De Libros

La intimidad del monstruo

El primero de enero se cumplieron dos siglos de la publicación anónima del Frankenstein de Mary W. Shelley. Ésa es, probablemente, la razón que impulsa la edición de esta novela biográfica, desconocida hasta 1959, y donde la joven Shelley ocultó sus cuitas tras el nombre ficticio de Mathilda. También se ha querido vincular la obra de Shelley con la ideología de sus padres, los ensayistas William Godwin y Mary Wollstonecraft, adscritos al anarquismo y al feminismo augural de su siglo. Con esta vinculación de corte progresista, sin embargo, se olvidan dos hechos de suma importancia: el pasado calvinista de William Godwin, que lo condujo a otro tipo de radicalismos; y el origen de Frankenstein y su dilema moral, que se encuentra en unos versos del libro X de El Paraíso perdido de Milton.

Quiere decirse que presentar a Frankenstein y a su autora como hijos naturales del progresismo británico es un candoroso error que no debiéramos permitirnos. De hecho, y a la vista de las páginas de esta nouvelle, escrita en 1819 (un año después de publicado su Frankenstein y tres años antes de que se ahogue su marido), cabe preguntarse cuánta de la soledad que Shelley atribuyó a su monstruo, cuánto del trémulo y violento desamparo que agita el corazón de su criatura, perteneció en realidad a ella misma.

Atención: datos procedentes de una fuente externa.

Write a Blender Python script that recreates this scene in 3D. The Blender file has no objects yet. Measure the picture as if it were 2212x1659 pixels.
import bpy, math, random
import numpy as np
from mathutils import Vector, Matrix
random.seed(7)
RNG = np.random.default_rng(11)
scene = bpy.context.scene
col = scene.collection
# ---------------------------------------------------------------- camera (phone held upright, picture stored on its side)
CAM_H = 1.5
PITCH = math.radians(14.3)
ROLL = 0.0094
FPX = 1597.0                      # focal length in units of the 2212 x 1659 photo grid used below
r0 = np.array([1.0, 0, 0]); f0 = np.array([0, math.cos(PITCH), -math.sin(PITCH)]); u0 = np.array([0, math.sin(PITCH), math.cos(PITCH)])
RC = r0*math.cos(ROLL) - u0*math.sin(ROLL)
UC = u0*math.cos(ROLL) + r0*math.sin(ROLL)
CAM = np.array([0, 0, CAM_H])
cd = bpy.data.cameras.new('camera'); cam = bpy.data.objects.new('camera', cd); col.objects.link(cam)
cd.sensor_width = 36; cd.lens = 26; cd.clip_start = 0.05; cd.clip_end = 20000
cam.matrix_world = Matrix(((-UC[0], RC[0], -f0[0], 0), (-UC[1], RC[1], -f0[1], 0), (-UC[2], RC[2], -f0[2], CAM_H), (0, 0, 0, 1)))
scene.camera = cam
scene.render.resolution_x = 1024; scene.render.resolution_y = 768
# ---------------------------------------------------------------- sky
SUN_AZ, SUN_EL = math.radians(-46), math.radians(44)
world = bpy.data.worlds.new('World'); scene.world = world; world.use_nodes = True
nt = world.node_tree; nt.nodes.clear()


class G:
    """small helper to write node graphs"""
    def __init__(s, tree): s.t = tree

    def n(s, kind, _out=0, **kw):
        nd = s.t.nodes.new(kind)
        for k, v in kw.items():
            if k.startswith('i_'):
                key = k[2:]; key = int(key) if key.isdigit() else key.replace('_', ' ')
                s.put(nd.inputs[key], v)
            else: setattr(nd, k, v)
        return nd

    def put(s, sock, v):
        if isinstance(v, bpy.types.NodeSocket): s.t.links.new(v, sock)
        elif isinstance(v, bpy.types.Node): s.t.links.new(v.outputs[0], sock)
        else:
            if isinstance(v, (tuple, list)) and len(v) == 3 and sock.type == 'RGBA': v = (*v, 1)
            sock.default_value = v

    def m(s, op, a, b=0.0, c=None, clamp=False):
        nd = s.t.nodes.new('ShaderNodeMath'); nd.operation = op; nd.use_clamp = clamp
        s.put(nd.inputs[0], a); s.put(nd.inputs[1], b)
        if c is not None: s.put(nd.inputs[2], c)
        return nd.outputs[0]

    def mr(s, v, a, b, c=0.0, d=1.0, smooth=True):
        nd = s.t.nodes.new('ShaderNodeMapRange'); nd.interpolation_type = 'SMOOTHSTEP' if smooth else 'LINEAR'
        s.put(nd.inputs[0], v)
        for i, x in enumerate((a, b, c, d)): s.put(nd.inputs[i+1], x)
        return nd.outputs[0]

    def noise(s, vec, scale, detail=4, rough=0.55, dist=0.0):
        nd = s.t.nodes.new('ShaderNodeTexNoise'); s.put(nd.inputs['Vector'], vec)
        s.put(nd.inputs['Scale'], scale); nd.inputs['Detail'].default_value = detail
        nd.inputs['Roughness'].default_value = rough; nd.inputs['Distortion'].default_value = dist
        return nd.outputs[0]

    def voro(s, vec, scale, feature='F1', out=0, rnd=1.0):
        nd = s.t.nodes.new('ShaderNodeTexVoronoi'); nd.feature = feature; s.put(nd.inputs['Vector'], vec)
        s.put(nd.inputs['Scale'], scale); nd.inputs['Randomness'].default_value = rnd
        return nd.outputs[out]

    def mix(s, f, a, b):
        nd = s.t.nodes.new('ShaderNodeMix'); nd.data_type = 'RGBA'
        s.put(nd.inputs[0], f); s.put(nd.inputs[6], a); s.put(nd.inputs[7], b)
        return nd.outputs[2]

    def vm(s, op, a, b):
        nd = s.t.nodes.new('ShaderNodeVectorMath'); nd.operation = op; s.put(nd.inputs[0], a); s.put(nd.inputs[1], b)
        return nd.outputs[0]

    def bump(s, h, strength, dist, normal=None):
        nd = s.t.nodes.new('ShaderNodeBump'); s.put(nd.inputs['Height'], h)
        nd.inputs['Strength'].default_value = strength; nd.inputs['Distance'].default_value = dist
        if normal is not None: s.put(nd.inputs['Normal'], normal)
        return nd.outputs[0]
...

No debe olvidarse, a este respecto, que su madre murió al alumbrarla a ella, y que su padre la envió a Escocia para alejarla de él y de su nueva esposa. Con lo cual, y al margen de la admiración que Shelley pudiera sentir por la obra de sus padres, es legítimo pensar que su temprana orfandad –esa orfandad que aflora con juvenil y dramático impudor en Mathilda–, debió conformar perdurablemente el imago mundi de su autora. Tanto es así que resultaría muy fácil explicarnos Frankenstein sin acudir a la ideología de sus progenitores. Sin el concurso de un Dios, un Dios humano, colérico y dubitativo, como Víctor Frankenstein o el propio William Godwin, esta tarea sería imposible.